- **Problem to solve**: Emit the exact text of every line from the line with "The Blender Python" to the line with "hidden = set(n_", both ends included. No other output is expected.
++++++
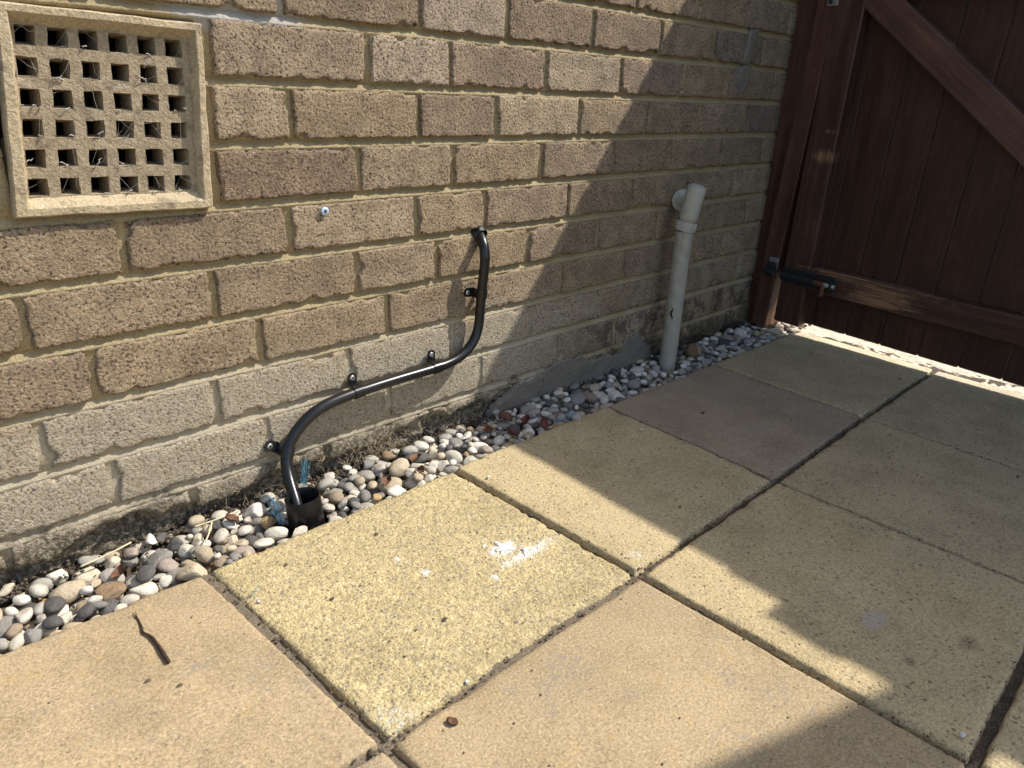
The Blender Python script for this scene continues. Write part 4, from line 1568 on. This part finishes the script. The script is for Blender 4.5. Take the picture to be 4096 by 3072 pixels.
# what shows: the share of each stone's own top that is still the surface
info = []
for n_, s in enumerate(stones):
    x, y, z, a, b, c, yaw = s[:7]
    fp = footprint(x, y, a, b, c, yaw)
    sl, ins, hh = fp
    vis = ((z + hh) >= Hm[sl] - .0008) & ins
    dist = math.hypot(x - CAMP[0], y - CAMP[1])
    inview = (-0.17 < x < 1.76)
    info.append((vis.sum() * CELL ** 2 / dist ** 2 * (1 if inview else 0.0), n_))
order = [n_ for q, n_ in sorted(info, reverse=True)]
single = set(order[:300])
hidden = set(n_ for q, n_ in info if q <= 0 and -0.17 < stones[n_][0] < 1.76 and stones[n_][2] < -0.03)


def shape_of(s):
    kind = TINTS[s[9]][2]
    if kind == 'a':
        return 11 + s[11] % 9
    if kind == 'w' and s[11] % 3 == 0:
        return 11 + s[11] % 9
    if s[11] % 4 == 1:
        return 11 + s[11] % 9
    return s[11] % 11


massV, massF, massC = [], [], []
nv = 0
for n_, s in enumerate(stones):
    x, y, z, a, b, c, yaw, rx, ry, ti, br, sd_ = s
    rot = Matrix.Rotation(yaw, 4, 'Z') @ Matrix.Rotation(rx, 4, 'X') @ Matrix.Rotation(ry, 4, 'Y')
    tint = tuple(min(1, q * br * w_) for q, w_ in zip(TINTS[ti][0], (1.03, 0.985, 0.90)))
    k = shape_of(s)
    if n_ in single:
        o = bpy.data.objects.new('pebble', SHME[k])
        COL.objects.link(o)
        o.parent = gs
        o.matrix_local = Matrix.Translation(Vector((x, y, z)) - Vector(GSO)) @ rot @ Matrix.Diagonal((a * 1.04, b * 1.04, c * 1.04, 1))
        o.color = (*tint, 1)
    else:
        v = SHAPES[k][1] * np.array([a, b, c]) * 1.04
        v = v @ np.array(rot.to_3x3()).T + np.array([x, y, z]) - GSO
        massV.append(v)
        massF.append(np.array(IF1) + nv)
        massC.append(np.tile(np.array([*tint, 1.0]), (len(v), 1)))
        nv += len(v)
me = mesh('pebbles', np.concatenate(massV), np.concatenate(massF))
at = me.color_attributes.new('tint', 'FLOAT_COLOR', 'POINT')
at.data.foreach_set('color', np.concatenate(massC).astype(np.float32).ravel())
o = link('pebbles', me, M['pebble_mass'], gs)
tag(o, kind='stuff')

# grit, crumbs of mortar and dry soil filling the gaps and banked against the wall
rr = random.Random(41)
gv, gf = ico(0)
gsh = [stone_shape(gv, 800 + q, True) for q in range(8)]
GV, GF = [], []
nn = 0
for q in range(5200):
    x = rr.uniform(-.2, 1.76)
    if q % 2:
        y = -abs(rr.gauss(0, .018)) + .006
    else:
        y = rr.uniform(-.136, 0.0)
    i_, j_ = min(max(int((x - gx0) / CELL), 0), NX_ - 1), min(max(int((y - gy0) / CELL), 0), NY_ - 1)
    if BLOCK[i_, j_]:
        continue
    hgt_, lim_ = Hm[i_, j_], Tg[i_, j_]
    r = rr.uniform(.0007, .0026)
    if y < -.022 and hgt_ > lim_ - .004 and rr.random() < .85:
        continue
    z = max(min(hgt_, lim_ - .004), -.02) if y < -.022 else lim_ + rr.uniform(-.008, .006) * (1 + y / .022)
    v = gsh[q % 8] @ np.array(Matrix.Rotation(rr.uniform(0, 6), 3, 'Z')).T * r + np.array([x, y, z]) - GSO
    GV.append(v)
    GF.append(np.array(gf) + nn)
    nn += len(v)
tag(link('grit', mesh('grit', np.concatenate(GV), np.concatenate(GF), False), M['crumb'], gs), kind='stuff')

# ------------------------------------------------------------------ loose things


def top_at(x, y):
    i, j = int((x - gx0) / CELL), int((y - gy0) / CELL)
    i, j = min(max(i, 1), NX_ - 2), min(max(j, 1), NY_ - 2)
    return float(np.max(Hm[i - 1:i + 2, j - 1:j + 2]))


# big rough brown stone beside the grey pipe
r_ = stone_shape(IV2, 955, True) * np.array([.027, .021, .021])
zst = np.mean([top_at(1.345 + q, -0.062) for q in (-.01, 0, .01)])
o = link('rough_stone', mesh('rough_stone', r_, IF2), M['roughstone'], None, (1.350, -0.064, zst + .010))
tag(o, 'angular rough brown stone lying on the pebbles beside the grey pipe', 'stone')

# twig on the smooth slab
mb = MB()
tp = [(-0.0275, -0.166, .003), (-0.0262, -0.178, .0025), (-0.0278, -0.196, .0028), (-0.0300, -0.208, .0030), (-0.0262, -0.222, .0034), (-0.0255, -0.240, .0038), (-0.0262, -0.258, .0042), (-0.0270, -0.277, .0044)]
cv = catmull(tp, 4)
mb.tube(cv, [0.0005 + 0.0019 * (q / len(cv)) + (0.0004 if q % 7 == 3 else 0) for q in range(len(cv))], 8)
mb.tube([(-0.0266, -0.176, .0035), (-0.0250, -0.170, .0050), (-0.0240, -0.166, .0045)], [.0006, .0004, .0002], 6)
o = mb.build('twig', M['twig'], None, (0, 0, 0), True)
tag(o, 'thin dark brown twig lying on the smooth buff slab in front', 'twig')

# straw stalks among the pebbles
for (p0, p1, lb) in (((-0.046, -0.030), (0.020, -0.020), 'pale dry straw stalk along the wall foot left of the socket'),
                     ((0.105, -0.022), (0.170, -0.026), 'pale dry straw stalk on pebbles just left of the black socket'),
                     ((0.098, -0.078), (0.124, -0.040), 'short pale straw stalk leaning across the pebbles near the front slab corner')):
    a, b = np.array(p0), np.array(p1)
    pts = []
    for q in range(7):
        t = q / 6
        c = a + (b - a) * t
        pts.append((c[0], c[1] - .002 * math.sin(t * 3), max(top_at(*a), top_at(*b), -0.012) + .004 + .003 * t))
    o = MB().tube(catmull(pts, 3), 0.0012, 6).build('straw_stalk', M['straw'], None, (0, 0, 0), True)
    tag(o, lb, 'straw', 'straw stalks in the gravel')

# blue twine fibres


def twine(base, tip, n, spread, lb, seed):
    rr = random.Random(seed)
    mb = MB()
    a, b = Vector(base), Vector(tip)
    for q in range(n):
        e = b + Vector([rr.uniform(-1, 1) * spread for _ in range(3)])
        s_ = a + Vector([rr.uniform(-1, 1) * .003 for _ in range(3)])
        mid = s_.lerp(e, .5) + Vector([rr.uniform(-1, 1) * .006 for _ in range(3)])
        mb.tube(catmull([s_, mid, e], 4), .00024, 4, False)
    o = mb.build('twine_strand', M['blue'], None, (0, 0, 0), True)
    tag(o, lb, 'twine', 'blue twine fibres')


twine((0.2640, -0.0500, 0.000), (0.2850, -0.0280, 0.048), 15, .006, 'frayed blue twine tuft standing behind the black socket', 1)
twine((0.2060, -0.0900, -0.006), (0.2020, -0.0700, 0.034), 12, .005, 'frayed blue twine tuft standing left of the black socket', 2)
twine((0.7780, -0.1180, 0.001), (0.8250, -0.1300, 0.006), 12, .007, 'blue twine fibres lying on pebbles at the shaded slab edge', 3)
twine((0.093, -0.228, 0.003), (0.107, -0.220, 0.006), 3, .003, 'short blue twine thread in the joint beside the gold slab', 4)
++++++
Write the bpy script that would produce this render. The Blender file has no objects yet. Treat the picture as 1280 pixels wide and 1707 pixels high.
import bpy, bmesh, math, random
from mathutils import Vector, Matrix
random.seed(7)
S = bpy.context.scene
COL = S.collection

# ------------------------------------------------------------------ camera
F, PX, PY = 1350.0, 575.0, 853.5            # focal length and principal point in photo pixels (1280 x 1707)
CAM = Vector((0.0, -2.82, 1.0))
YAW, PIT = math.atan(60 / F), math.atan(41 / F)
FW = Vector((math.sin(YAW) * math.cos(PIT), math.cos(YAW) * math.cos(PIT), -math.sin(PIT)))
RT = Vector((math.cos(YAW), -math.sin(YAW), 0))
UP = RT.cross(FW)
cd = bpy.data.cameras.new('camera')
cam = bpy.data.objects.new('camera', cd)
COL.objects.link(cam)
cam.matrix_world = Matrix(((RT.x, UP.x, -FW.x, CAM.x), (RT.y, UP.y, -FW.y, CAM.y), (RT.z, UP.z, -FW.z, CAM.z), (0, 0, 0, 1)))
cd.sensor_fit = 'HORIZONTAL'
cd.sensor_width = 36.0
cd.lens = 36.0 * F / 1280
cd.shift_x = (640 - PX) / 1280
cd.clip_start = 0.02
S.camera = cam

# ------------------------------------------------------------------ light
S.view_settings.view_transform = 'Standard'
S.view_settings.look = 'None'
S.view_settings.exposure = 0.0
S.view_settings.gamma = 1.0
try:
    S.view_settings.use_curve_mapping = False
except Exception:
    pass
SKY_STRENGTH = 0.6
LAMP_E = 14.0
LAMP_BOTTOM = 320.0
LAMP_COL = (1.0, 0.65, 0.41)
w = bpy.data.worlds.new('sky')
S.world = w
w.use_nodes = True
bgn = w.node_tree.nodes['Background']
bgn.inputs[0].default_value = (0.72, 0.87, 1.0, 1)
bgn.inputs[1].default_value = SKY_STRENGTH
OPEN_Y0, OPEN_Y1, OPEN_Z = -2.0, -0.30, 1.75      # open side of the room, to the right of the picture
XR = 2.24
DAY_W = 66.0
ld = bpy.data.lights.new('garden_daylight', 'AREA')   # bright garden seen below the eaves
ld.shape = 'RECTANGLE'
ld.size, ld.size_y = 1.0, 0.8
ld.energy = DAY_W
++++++
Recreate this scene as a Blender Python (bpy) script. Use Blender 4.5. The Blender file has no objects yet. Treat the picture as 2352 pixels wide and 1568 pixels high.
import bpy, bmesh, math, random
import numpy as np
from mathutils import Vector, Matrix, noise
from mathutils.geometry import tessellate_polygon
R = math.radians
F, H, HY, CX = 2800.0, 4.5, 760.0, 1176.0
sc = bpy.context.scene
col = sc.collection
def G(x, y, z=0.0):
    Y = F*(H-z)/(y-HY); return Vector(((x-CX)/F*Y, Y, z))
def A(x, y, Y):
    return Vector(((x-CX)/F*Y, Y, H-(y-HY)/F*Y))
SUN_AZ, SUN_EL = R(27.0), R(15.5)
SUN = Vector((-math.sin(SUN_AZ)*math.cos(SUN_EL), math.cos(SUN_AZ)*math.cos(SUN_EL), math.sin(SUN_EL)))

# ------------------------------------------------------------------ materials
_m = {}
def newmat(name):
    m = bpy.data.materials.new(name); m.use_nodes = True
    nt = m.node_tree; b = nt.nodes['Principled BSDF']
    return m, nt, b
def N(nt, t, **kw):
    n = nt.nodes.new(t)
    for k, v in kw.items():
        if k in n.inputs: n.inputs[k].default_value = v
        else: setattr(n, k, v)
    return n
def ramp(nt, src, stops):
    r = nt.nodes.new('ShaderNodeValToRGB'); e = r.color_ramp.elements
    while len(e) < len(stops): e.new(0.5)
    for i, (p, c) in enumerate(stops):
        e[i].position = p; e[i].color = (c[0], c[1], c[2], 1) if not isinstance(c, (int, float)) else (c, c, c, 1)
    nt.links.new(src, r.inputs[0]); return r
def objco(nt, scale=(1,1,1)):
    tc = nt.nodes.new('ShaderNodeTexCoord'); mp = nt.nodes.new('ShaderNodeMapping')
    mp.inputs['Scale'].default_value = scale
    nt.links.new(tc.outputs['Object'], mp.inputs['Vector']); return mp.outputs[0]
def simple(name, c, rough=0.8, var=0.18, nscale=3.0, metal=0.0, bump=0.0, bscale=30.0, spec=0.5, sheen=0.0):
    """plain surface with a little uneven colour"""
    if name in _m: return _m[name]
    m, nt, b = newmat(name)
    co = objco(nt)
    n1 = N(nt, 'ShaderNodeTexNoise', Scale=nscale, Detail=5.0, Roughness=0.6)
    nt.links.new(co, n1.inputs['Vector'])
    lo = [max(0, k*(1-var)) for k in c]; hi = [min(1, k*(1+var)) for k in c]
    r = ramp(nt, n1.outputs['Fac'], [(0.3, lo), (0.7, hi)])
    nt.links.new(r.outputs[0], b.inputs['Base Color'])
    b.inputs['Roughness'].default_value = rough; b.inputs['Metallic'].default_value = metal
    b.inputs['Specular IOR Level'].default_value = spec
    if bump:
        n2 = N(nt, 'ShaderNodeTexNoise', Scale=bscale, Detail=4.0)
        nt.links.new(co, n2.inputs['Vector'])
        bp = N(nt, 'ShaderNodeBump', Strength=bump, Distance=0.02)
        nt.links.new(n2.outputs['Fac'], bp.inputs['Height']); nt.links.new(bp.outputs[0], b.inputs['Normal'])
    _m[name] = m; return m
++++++
- **Full response**:
The Blender Python script for this scene continues. Write part 4, from line 1568 on. This part finishes the script. The script is for Blender 4.5. Take the picture to be 4096 by 3072 pixels.
# what shows: the share of each stone's own top that is still the surface
info = []
for n_, s in enumerate(stones):
    x, y, z, a, b, c, yaw = s[:7]
    fp = footprint(x, y, a, b, c, yaw)
    sl, ins, hh = fp
    vis = ((z + hh) >= Hm[sl] - .0008) & ins
    dist = math.hypot(x - CAMP[0], y - CAMP[1])
    inview = (-0.17 < x < 1.76)
    info.append((vis.sum() * CELL ** 2 / dist ** 2 * (1 if inview else 0.0), n_))
order = [n_ for q, n_ in sorted(info, reverse=True)]
single = set(order[:300])
hidden = set(n_ for q, n_ in info if q <= 0 and -0.17 < stones[n_][0] < 1.76 and stones[n_][2] < -0.03)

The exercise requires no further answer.